[Directions for this task]:
Return the line containing "carton, 25, .003)", the line containing "carton, 11, .004)", and every line between them, exactly as they stand. Output nothing else.

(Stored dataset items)
════════

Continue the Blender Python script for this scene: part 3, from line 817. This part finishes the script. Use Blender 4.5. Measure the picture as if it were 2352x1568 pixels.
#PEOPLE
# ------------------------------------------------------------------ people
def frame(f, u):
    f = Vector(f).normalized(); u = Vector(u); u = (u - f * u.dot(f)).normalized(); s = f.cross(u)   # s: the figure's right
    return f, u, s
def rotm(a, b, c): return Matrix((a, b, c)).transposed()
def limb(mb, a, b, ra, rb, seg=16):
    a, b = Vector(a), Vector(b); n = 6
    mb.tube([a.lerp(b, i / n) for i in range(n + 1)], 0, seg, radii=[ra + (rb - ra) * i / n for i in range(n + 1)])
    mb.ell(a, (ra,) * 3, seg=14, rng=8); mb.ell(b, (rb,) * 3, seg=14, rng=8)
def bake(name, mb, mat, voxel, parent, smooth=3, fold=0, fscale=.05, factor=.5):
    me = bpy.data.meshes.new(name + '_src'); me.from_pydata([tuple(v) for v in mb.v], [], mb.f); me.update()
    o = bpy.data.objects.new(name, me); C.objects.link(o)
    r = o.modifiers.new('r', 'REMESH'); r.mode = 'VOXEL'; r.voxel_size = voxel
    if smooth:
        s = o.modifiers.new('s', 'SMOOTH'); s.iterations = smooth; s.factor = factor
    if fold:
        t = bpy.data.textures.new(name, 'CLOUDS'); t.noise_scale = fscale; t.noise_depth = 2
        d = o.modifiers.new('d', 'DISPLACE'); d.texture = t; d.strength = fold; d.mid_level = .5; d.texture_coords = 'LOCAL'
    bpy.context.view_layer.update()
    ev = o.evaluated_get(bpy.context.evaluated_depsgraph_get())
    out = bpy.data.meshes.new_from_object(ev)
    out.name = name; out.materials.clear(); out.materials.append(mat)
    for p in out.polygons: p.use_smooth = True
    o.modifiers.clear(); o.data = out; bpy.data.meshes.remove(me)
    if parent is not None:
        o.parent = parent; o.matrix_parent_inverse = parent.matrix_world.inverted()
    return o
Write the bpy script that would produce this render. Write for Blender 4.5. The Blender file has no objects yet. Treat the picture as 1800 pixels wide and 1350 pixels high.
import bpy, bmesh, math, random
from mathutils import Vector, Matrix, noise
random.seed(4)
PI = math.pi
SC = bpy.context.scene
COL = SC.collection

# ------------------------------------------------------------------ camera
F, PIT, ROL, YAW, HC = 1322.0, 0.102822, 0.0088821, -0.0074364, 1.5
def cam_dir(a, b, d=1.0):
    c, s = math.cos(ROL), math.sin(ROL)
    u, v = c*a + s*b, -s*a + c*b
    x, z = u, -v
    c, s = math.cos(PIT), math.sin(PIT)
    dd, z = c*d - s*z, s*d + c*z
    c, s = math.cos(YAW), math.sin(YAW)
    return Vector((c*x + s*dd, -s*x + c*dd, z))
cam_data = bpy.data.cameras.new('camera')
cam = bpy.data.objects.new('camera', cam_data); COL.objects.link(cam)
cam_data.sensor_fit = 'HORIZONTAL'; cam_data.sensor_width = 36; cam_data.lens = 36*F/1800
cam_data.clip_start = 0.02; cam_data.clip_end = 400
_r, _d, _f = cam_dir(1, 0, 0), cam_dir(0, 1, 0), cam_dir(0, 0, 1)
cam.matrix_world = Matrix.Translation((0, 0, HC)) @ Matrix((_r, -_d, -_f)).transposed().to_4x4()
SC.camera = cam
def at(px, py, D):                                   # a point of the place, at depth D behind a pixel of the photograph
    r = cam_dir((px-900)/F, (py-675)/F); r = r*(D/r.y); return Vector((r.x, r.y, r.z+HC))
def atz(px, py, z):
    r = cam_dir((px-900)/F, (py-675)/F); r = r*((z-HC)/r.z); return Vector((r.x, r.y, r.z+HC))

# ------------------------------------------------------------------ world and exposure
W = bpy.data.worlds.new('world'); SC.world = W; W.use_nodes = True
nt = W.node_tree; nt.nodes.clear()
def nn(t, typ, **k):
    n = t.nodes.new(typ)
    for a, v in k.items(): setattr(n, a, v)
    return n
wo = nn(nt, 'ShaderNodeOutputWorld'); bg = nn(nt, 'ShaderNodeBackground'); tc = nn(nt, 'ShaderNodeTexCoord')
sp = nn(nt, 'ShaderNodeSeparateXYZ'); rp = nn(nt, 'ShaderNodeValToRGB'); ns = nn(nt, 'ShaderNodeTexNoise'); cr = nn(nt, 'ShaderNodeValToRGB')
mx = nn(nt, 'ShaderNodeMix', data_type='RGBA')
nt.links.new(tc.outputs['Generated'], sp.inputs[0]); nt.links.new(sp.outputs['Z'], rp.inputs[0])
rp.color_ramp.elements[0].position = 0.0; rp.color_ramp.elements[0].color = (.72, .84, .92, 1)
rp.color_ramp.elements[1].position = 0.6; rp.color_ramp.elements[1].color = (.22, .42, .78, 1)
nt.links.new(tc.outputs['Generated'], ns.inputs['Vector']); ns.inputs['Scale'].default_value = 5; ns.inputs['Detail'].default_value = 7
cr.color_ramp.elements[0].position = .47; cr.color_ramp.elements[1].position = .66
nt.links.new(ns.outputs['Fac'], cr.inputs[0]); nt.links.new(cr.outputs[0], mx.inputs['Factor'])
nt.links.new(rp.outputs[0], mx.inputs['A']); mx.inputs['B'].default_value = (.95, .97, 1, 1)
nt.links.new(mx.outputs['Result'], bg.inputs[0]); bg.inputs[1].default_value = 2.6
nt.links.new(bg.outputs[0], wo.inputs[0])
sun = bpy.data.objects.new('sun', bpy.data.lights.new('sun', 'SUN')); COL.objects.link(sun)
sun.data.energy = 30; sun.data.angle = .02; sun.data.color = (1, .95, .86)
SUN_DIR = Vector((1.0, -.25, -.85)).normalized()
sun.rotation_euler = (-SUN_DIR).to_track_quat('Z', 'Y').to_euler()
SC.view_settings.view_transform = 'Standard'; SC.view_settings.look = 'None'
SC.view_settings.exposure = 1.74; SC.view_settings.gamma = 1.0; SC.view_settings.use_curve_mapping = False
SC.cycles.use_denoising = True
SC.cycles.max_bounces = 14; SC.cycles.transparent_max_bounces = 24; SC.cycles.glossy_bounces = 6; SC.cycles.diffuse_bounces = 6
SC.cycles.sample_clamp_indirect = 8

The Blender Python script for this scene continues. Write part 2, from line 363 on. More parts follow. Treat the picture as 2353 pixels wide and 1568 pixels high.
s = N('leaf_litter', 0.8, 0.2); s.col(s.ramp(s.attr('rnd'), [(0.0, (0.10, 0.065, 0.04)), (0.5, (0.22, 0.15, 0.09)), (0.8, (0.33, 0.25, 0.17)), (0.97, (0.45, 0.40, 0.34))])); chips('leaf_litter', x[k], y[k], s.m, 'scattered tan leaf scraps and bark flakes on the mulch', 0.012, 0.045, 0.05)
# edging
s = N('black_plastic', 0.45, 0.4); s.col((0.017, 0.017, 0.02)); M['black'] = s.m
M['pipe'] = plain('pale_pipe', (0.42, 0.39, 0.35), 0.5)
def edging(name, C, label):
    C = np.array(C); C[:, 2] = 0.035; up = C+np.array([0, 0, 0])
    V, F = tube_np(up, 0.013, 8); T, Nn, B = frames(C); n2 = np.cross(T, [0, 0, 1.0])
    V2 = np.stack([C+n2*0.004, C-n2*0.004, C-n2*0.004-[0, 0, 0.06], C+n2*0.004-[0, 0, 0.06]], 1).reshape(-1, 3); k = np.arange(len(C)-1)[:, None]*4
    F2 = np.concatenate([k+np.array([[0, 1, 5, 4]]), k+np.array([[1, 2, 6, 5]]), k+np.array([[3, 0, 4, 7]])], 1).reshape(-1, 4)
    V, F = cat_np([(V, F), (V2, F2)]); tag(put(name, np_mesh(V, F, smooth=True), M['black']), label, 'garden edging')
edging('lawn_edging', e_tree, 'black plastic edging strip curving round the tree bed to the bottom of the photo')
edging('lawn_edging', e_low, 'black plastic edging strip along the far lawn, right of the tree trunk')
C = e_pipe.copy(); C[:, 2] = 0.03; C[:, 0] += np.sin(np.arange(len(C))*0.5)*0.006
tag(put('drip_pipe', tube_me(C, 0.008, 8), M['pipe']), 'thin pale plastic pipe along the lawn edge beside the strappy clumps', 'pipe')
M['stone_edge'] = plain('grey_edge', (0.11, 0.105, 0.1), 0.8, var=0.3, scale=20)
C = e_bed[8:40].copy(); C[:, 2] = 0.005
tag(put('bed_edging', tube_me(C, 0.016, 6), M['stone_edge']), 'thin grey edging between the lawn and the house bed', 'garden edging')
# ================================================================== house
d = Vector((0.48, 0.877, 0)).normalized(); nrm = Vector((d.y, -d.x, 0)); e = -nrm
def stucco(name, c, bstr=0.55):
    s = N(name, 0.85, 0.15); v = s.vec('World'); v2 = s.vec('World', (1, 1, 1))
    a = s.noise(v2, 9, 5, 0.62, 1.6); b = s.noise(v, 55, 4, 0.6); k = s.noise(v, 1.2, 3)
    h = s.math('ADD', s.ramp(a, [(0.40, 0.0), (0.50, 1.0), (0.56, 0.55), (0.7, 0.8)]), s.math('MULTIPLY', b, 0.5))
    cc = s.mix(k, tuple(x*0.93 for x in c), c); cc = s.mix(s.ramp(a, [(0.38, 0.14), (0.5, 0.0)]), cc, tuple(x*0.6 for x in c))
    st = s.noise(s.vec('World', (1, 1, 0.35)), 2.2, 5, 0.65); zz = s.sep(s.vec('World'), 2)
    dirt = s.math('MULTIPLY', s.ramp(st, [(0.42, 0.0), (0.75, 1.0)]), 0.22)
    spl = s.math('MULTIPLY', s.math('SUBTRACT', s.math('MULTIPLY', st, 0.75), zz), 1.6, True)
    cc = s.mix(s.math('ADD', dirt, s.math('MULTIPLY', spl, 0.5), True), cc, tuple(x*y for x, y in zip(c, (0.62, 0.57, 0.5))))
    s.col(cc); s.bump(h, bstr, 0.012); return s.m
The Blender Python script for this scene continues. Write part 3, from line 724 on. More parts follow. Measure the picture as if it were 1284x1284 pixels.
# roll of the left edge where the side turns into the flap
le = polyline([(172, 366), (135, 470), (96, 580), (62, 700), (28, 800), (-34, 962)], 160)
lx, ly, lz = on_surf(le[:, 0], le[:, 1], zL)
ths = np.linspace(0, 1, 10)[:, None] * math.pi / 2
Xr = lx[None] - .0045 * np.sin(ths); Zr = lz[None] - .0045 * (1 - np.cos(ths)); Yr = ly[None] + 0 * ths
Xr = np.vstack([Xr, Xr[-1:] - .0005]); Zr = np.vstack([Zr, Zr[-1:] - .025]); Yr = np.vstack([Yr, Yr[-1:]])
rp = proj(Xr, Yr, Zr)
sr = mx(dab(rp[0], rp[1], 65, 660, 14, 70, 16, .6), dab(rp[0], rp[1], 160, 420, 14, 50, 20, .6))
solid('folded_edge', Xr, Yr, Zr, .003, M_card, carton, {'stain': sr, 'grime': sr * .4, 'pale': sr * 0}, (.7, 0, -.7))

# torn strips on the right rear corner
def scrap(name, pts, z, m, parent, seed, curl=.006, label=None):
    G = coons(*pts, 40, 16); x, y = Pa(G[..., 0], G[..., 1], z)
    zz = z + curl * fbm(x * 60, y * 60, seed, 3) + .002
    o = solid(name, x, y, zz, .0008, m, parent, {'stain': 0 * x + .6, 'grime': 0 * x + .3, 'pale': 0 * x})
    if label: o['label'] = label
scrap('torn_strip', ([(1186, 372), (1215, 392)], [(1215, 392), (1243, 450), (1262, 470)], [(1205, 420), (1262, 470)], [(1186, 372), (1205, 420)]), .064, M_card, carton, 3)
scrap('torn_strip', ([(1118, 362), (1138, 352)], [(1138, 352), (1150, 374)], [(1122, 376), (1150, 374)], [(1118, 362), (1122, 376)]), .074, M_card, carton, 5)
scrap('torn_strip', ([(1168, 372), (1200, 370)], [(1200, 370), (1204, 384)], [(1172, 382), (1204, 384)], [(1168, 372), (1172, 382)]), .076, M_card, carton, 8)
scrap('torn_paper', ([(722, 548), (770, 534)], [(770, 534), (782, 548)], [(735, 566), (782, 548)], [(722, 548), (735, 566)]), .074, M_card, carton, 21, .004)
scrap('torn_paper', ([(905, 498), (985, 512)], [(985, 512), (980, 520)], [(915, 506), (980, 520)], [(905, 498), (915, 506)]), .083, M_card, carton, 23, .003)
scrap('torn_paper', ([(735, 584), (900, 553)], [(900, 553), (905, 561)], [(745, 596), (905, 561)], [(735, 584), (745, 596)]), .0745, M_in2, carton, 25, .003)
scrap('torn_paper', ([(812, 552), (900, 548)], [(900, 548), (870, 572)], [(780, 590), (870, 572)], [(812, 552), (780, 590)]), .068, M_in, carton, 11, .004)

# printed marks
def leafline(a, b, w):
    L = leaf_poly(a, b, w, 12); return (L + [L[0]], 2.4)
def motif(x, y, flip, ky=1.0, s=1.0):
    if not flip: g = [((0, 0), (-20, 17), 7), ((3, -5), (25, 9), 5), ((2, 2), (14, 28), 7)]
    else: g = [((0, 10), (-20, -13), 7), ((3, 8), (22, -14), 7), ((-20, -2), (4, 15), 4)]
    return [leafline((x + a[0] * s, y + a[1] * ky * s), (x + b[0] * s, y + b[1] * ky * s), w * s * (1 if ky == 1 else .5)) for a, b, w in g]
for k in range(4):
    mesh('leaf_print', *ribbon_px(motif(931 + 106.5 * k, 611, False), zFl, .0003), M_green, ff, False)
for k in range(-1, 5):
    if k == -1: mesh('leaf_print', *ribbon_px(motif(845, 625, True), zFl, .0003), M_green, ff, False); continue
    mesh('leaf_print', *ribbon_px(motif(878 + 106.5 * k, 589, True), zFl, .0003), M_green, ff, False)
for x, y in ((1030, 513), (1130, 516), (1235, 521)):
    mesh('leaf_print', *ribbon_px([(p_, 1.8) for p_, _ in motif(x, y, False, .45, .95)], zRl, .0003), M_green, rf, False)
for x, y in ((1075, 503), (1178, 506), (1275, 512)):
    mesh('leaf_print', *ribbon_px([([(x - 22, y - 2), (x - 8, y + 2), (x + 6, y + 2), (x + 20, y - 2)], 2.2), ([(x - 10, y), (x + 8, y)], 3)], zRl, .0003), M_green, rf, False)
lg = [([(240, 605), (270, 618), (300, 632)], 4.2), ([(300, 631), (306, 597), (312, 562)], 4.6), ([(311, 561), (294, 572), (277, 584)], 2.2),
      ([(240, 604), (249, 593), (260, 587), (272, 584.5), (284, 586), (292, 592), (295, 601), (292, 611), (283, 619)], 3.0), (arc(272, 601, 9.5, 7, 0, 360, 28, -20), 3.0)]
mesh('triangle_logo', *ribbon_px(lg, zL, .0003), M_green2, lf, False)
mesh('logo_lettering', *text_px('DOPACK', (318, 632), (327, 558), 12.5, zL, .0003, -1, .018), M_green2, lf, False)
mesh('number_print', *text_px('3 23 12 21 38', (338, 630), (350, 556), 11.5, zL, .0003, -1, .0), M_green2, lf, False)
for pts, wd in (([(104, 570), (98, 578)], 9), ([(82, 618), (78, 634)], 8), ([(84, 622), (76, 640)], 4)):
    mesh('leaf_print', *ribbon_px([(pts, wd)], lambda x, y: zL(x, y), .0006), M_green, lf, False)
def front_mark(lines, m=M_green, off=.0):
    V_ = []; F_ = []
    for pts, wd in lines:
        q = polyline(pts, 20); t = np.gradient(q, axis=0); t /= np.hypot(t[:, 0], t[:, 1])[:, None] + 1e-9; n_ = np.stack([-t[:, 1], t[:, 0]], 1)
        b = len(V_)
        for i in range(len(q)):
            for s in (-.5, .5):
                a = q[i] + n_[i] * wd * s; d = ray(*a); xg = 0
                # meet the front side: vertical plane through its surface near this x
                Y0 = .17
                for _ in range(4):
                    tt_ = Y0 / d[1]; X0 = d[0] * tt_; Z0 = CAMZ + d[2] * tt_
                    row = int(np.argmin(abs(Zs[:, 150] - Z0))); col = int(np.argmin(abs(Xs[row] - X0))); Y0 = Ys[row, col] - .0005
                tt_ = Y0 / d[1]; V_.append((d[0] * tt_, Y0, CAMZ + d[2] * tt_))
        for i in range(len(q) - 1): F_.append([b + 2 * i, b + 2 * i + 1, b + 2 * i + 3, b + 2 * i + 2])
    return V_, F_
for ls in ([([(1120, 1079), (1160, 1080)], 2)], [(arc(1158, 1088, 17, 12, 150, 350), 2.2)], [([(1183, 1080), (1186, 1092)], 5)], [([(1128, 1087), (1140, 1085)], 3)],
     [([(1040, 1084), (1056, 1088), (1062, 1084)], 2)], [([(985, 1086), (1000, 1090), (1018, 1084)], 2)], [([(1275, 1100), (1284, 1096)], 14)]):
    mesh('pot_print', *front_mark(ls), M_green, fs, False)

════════

[Answer below]:
scrap('torn_paper', ([(735, 584), (900, 553)], [(900, 553), (905, 561)], [(745, 596), (905, 561)], [(735, 584), (745, 596)]), .0745, M_in2, carton, 25, .003)
scrap('torn_paper', ([(812, 552), (900, 548)], [(900, 548), (870, 572)], [(780, 590), (870, 572)], [(812, 552), (780, 590)]), .068, M_in, carton, 11, .004)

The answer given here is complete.